Let’s stop looking for metaphors for just a few minutes shall we.

It wouldn’t surprise me if the average player only ever completed half of the quests in the game, at most. The player won’t even find the several-hour-long Dark Brotherhood storyline if they don’t happen to overhear and investigate a specific, innocuous-sounding tavern tipoff. This means that for most players, there is at least $20-worth of Skyrim that they never actually play. However, I think that just the knowledge that the unseen world is rich and huge and was there if you had chosen to explore it is well worth twenty bucks. I’ve never been to Omaha, Nebraska, and I suspect that I never will, but I’m still glad that it’s presumably real.
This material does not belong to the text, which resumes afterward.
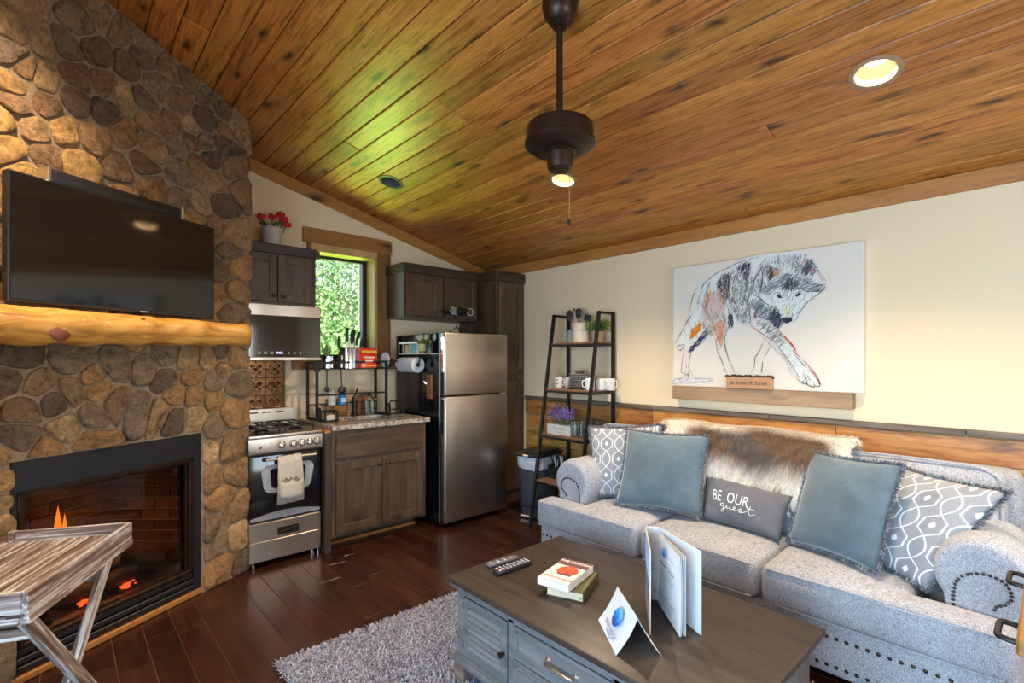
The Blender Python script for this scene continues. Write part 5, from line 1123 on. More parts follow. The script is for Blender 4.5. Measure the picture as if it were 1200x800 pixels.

And I’ve never met you, dear reader, but I’m still glad that you exist, if only because I don’t want to live in a Truman Show and because solipsism is frowned upon nowadays.

I’ve never liked being around other people when I’m trying to concentrate or relax. I mostly played Skyrim whilst my wife was out, and when she was home I holed up in my study so that I could continue focussing on doing my best work. I didn’t like being followed around by anyone in the world of Skyrim either, even if they were only trying to help. Once I got high up enough in the Dark Brotherhood org chart I got given a company horse that followed me everywhere, but that was mostly OK since it was just a horse and couldn’t judge me. In the same vein, I wish Bethesda didn’t keep trying to advertise their Creation Club mod store on the start screen. All I want is to feel like a legend instead of a consumer for just a few hundred hours.

However, I’m still excited about Elder Scrolls XXII, or however far Bethesda get in the coming decades before my arthritis gets too bad to safely control a protagonist. The amount of long-term progress in graphics and immersive realism they’ll surely make in the coming decades is mouthwatering. On the other hand, despite what the people of the 1960s may have expected, we still haven’t invented flying cars or robot butlers that don’t also sell all your data. Perhaps I should just go back to Skyrim.